Passing grade

Citizens are generally pleased with critical infrastructural work being undertaken by the Ministry of Works and Transport, under the indefatigable Minister Jack Warner. Bridges are being built and roads and highways upgraded, making life easier for commuters and generating jobs. The Education Ministry is making strides – pupils have been provided with laptops and the Ministry, by regulating extracurricular activities and demanding regular attendance, is seeking to restore order to the school system. In Tobago, decades old inconveniences have been resolved overnight with Tobagonians now having their own technical college and being in a position to get their driver’s permits locally. Culturally the PP’s impact has been felt – Carnival 2011 returned to the beloved Savannah stage and competition prizes were unusually generous. Most notable: the Police Service is becoming effective and the murder toll is down.

In other sectors however, the PP presence has yet to be felt and change is not as discernible. The Ministry of Health has set a welcome new standard for doctors and nurses on the job by suspending practitioners on duty when a woman bled to death, and a fund has been set up for children needing life-saving treatment abroad, but there is no tangible difference in the quality of health care. CEPEP and URP continue to be a source of societal tensions and explosions as PP supporters battle for jobs once held by PNM card carriers. The murder rate may be slipping, but general crime statistics are intolerably high. The people do not feel safe.

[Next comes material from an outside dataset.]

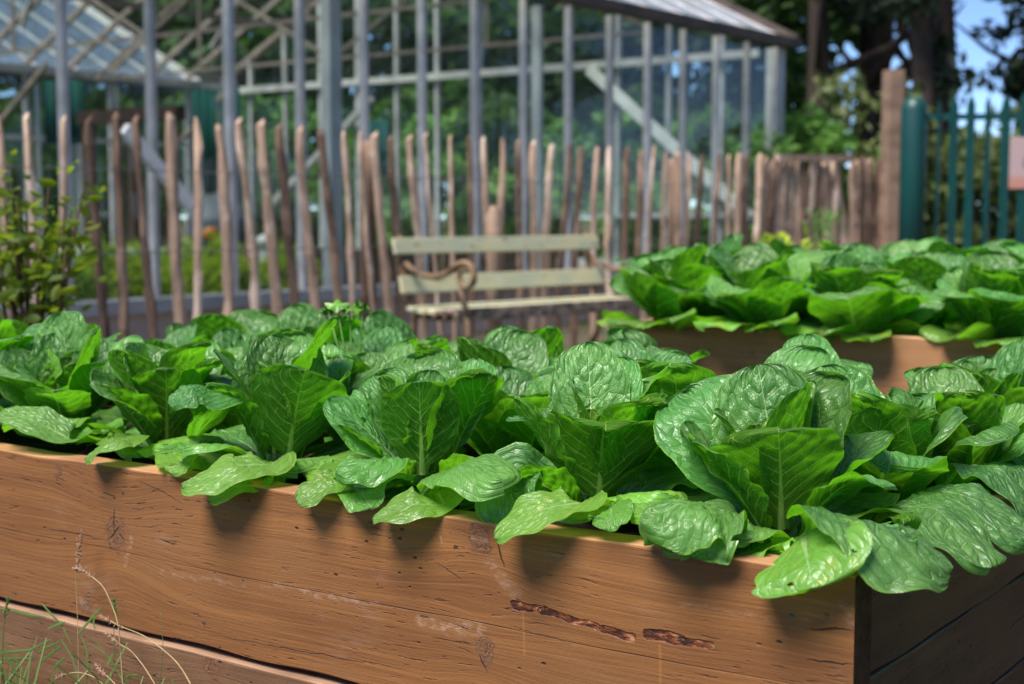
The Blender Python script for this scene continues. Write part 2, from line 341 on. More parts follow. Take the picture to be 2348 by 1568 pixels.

The economy is an area of considerable concern – the PP has managed to put an end to the waste of funds and to curb demands for assistance, but experts, including the Central Bank, are starting to wonder if Government’s hold on the economic reins needs slackening. Is a large injection of funds necessary to get the economy bullish? All eyes are on the public purse – unions are vigilant from the sidelines – they want their wage increases to correspond to the rate of inflation – while the Opposition, with no breakthroughs or arrests at hand in the Udecott scandals, is questioning each contract awarded, every cent expended.

How has the PP fared politically? It was swept into office promising an end to nepotism and corruption, but eight months later, it was facing charges of nepotism over the appointment of a junior Reshmi Ramnarine to head TT’s spy agency. No sooner had it recovered from its first major embarrassment; there was egg on its face again after an untimely outburst on the racial composition of the Police Service by the head of the Police Service Commission, Nizam Mohammed. Mohammed was immediately fired.

In this, the anniversary month of its victory, the Partnership has faced its biggest upset after a newspaper report alleged impropriety and conflict of interest in the award of a $100,000 IT contract by the Ministry of Planning, Economic and Social Restructuring and Gender Affairs, to the Minister’s family. The Minister, Mary King has been dismissed and an investigation of the contract and her conduct is underway. The PP has also committed to a probe of an NP bid dispute after the Opposition last week sought to link the PM’s friendship with the preferred candidate to the contract tendering process.

In our view, the domino dismissals and investigations make the Government stronger not weaker. If in other areas of its performance the PP may only receive a passing grade, it merits an A for attitude. When faced with charges of corruption – and these have been minor in comparison to the hundreds of millions entangled in murky Udecott deals under the PNM – it has been willing to investigate. When it has erred it has been humble and made amends. The Government has been open to and has sought dialogue – the Prime Minister has tried to meet the demands of striking cops halfway. The PP has not embraced corruption as par for the course and not shot the messenger of the bad news. Laudable has been the coalition’s steadfastness during these spells of inclement political weather.

The PP has had no honeymoon. One year ago it did not demand one and the people were too burnt out by a decade of PNM ineptitude and corruption to be in the mood to offer the PP a period of transition and adjustment. Impatience has quickly translated into disappointment. The PP will need to make giant strides in its second year.